* **RECORDS SHOWN**:
______
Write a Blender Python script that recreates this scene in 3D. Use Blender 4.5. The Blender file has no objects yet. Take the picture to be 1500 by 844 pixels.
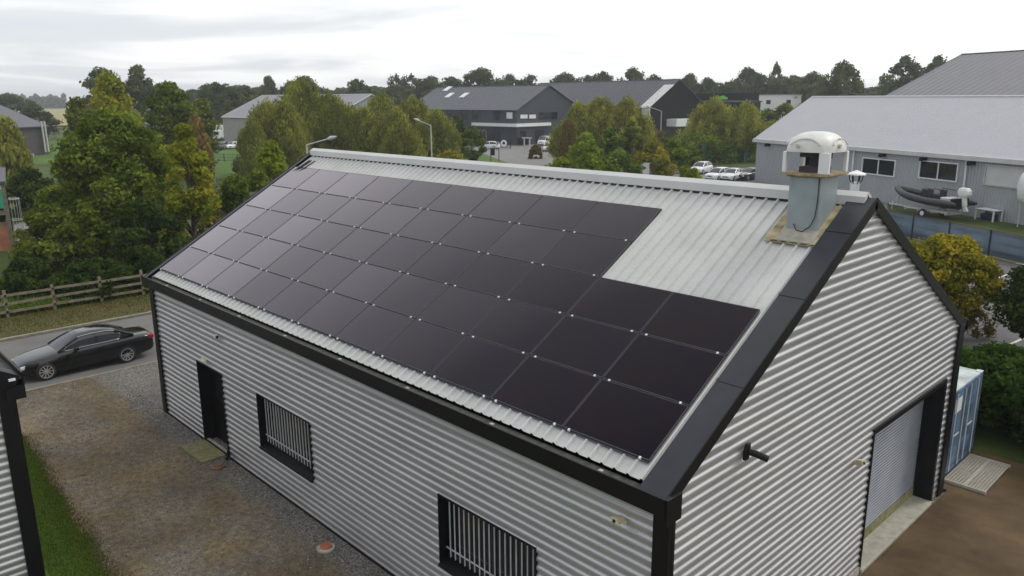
import bpy, bmesh, math, random
import numpy as np
from mathutils import Vector, Matrix, Euler
PI = math.pi
C = bpy.context.scene.collection
SC = bpy.context.scene

# ------------------------------------------------------------------ camera, world, sun, exposure
CAM = np.array([5.7224, -8.5143, 10.0502]); ROT = (1.3316, 0.0071, 0.8055); FPX = 1149.02
cd = bpy.data.cameras.new('camera'); cam = bpy.data.objects.new('camera', cd); C.objects.link(cam)
cam.location = CAM; cam.rotation_euler = ROT
cd.sensor_width = 36; cd.lens = 36 * FPX / 1500; cd.clip_start = .1; cd.clip_end = 9000
SC.camera = cam
SUN_EL, SUN_AZ = math.radians(48), math.radians(20)      # azimuth from +Y towards +X
world = bpy.data.worlds.new('World'); SC.world = world; world.use_nodes = True
wn = world.node_tree; wn.nodes.clear()
def WN(t, **k):
    n = wn.nodes.new(t)
    for a, b in k.items(): setattr(n, a, b)
    return n
def wl(a, b): wn.links.new(a, b)
out = WN('ShaderNodeOutputWorld'); bg1 = WN('ShaderNodeBackground'); bg2 = WN('ShaderNodeBackground'); mx = WN('ShaderNodeMixShader')
sky = WN('ShaderNodeTexSky', sky_type='NISHITA', sun_disc=False, sun_elevation=SUN_EL, sun_rotation=SUN_AZ)
wl(sky.outputs[0], bg1.inputs[0]); bg1.inputs[1].default_value = .1
tc = WN('ShaderNodeTexCoord'); sep = WN('ShaderNodeSeparateXYZ'); wl(tc.outputs['Generated'], sep.inputs[0])
zm = WN('ShaderNodeMath', operation='MAXIMUM'); wl(sep.outputs[2], zm.inputs[0]); zm.inputs[1].default_value = 0
za = WN('ShaderNodeMath', operation='ADD'); wl(zm.outputs[0], za.inputs[0]); za.inputs[1].default_value = .07
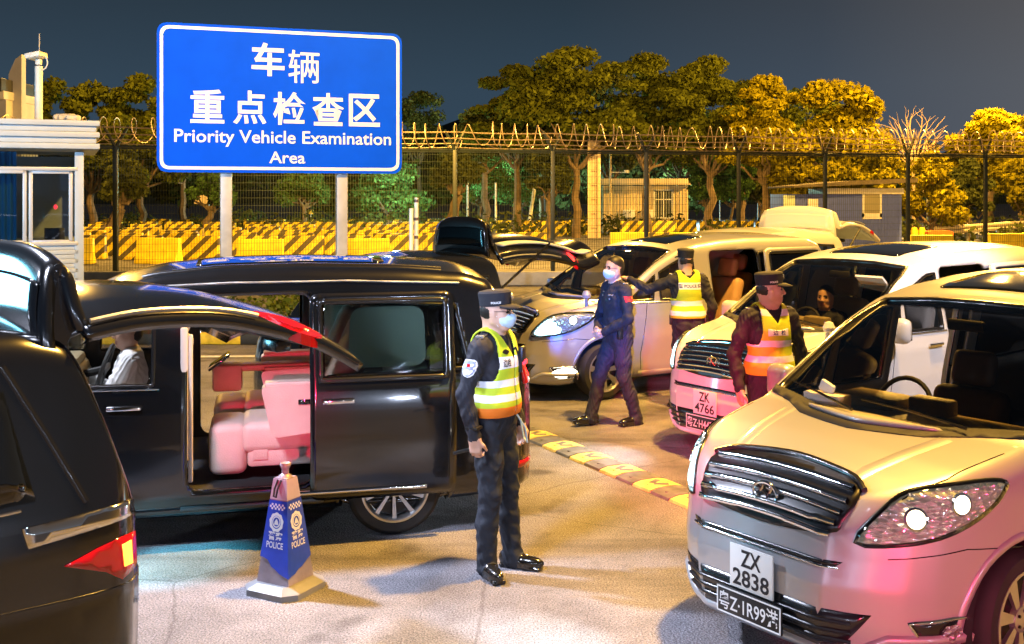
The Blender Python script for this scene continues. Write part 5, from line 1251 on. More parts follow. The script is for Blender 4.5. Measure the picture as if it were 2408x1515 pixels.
def hand(s, wr, fd, pn, side, curl=.6, size=1., spread=.0):
    """wrist, finger direction, palm normal, thumb side; five separate fingers"""
    fd = fd/np.linalg.norm(fd); pn = pn-fd*(pn@fd); pn /= np.linalg.norm(pn); sd = np.cross(fd, pn)*side; z = size
    pal = wr+fd*.048*z; rot = np.stack([fd, sd, pn], 1); s.box(tuple(pal), (.050*z, .041*z, .016*z), .014*z, SKIN, .02, rot); s.cone(wr-fd*.02, wr+fd*.02*z, .027, .026*z, SKIN, .03)
    for i, (o, ln) in enumerate(((.030, .072), (.010, .080), (-.010, .074), (-.029, .058))):
        p = wr+fd*(.09 if i in (1, 2) else .085)*z+sd*o*z; q = p; an = curl*.45; pts = [p-fd*.02*z]; rs = [.0092*z]
        for k, fr in enumerate((.45, .32, .26)):
            d = fd*math.cos(an)+pn*math.sin(an)+sd*o*spread*4; q = q+d*ln*fr*z; pts.append(q); rs.append((.0088-.0010*k)*z); an += curl*(.8 if k == 0 else .7)
        s.chain([tuple(a) for a in pts], rs, SKIN, .004)
    b = wr+fd*.022*z+sd*.034*z; m_ = b+(fd*.72+sd*.55+pn*.25)*.038*z; t = m_+(fd*.93+sd*.10+pn*.45*(.4+curl))*.036*z; s.chain([tuple(b), tuple(m_), tuple(t)], [.013*z, .0115*z, .009*z], SKIN, .008)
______
Each line that has the word "script" should be copied.

Write a Blender Python script that recreates this scene in 3D. Use Blender 4.5. The Blender file has no objects yet. Take the picture to be 1500 by 844 pixels.
The Blender Python script for this scene continues. Write part 5, from line 1251 on. More parts follow. The script is for Blender 4.5. Measure the picture as if it were 2408x1515 pixels.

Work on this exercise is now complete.